The Militant (logo)  
   Vol. 69/No. 15           April 18, 2005  
 
 
25 and 50 years ago
 
April 18, 1980
SAN JOSE—One thousand Chicanas and Latinas from throughout the United States and Mexico attended the National Hispanic Feminist Conference held here March 28-31.

Support for the May 10 march and rally in Chicago for the Equal Rights Amendment, called by the National Organization for Women, was a major theme of the proceedings.

Eleanor Smeal, president of NOW, gave greetings to the conference and urged everyone to come to Chicago on May 10. Several ERA workshops featured NOW leaders such as Jane Wells-Schooley, vice-president, and other panelists who spoke on ERA and the Chicago action.

A resolution in support of ERA ratification was overwhelmingly passed, and the ERA appeared in Spanish and English in the front of the conference brochure.

Equally significant was the conference vote to go on record in opposition to the draft for both women and men.

The participants voiced support to the very struggles that the U.S. government wants to use young men and women as troops to crush.

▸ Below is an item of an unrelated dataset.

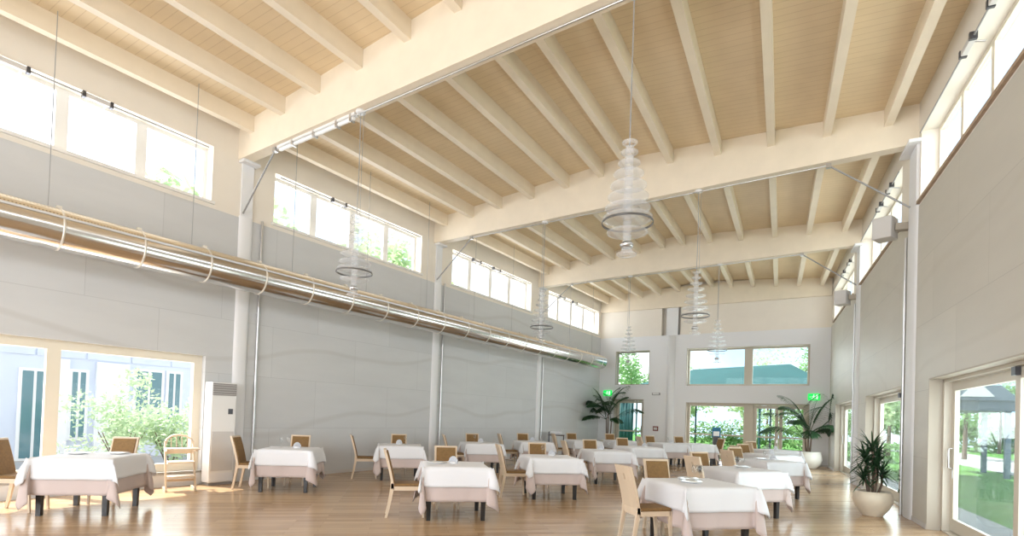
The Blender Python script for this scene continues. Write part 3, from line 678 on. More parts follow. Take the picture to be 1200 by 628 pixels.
# ------------------------------------------------------------------ chairs
def curve_y(z):
    """side profile of the back: leg kicks back at floor and back leans"""
    if z < 0.43: t = z / 0.43; return -0.285 + 0.075 * (t ** 0.8)
    t = (z - 0.43) / 0.5; return -0.21 - 0.125 * t ** 1.25
def make_chair():
    root = empty('dining_chair')
    W2 = 0.180
    # rear legs
    for sx in (-1, 1):
        mb = MB(); zs = [0, 0.12, 0.26, 0.40, 0.47]
        for i in range(len(zs) - 1):
            za, zb = zs[i], zs[i + 1]; wa, wb = 0.030 + 0.012 * za, 0.030 + 0.012 * zb; da, db = 0.032 + 0.035 * za, 0.032 + 0.035 * zb
            q = lambda z, wd, dp: [(sx * (W2 - wd) if sx > 0 else -W2, curve_y(z) - dp / 2, z), (sx * W2 if sx > 0 else -W2 + wd, curve_y(z) - dp / 2, z), (sx * W2 if sx > 0 else -W2 + wd, curve_y(z) + dp / 2, z), (sx * (W2 - wd) if sx > 0 else -W2, curve_y(z) + dp / 2, z)]
            mb.hexa(q(za, wa, da), q(zb, wb, db))
        mb.build('leg', 'beech', root)
        mb = MB(); x0, x1 = (W2 - 0.036, W2) if sx > 0 else (-W2, -W2 + 0.036)
        mb.hexa([(x0 + 0.006, 0.205, 0), (x1 - 0.006, 0.205, 0), (x1 - 0.006, 0.23, 0), (x0 + 0.006, 0.23, 0)], [(x0, 0.165, 0.42), (x1, 0.165, 0.42), (x1, 0.205, 0.42), (x0, 0.205, 0.42)])
        mb.build('leg', 'beech', root)
    # seat frame and cushion
    mb = MB()
    mb.box(-W2, W2, 0.18, 0.205, 0.375, 0.43); mb.box(-W2 + 0.036, W2 - 0.036, -0.22, -0.195, 0.375, 0.43)
    mb.box(-W2, -W2 + 0.025, -0.2, 0.19, 0.375, 0.43); mb.box(W2 - 0.025, W2, -0.2, 0.19, 0.375, 0.43); mb.box(-W2 + 0.02, W2 - 0.02, -0.2, 0.19, 0.41, 0.43)
    mb.build('seat_frame', 'beech', root)
    mb = MB(); mb.box(-W2 + 0.006, W2 - 0.006, -0.19, 0.205, 0.43, 0.468); mb.build('seat', 'tan', root, bevel=0.012)
    # bent back panel with a small upright slot
    def panel(x0, x1, z0, z1, y_in, th, hole=None, n=9):
        mb = MB(); xs = [x0, x1] if not hole else [x0, hole[0], hole[1], x1]
        zs = sorted({z0 + (z1 - z0) * k / n for k in range(n + 1)} | ({hole[2], hole[3]} if hole else set()))
        sol = lambda i, j: 0 <= i < len(xs) - 1 and 0 <= j < len(zs) - 1 and not (hole and hole[0] <= (xs[i] + xs[i + 1]) / 2 <= hole[1] and hole[2] < (zs[j] + zs[j + 1]) / 2 < hole[3])
        for i in range(len(xs) - 1):
            for j in range(len(zs) - 1):
                if not sol(i, j): continue
                a, b, c, d = xs[i], xs[i + 1], zs[j], zs[j + 1]; yc, yd = curve_y(c) + y_in, curve_y(d) + y_in
                F_ = [(a, yc, c), (b, yc, c), (b, yd, d), (a, yd, d)]; B_ = [(p[0], p[1] - th, p[2]) for p in F_]
                mb.add(F_, [(3, 2, 1, 0)], True); mb.add(B_, [(0, 1, 2, 3)], True)
                if not sol(i - 1, j): mb.add([F_[0], F_[3], B_[3], B_[0]], [(0, 1, 2, 3)])
                if not sol(i + 1, j): mb.add([F_[1], F_[2], B_[2], B_[1]], [(3, 2, 1, 0)])
                if not sol(i, j - 1): mb.add([F_[0], F_[1], B_[1], B_[0]], [(3, 2, 1, 0)])
                if not sol(i, j + 1): mb.add([F_[3], F_[2], B_[2], B_[3]], [(0, 1, 2, 3)])
        return mb
    panel(-W2, W2, 0.40, 0.93, 0.018, 0.034, (-0.013, 0.013, 0.77, 0.84)).build('backrest', 'beech', root)
    panel(-W2 + 0.028, W2 - 0.028, 0.47, 0.905, 0.036, 0.02).build('back_pad', 'tan', root)
    return root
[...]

Loud applause greeted passage of a resolution calling for a halt to all U.S. military aid to the Salvadoran junta and for granting aid to Nicaragua with no strings attached.  
 
April 18, 1955
On April 11 the U.S. Supreme Court finally began to hear arguments on how and when its school desegregation ruling of almost a year ago should be put into effect. Lawyers for Negro children and their parents urged the court to make a ruling that would start desegregation rolling in the South at the beginning of next year’s school term or at the latest the school year after next.

Lawyers for the border states—those Southern states which were not boycotting the hearings—presented a line of argument which would make the Supreme Court’s May 17, 1954 ruling a dead letter as far as compulsory desegregation was concerned.

The announced purpose of these hearings—the implementation installment of the Court’s decision—was to decide ways, means and time limits of enforcing the earlier decision that school segregation was unconstitutional. Yet the attorneys-general and legal representatives of the Jim Crow school states didn’t argue about how or when desegregation should begin but tried to prove that desegregation was impractical, unhealthy, undesirable, impossible and dangerous.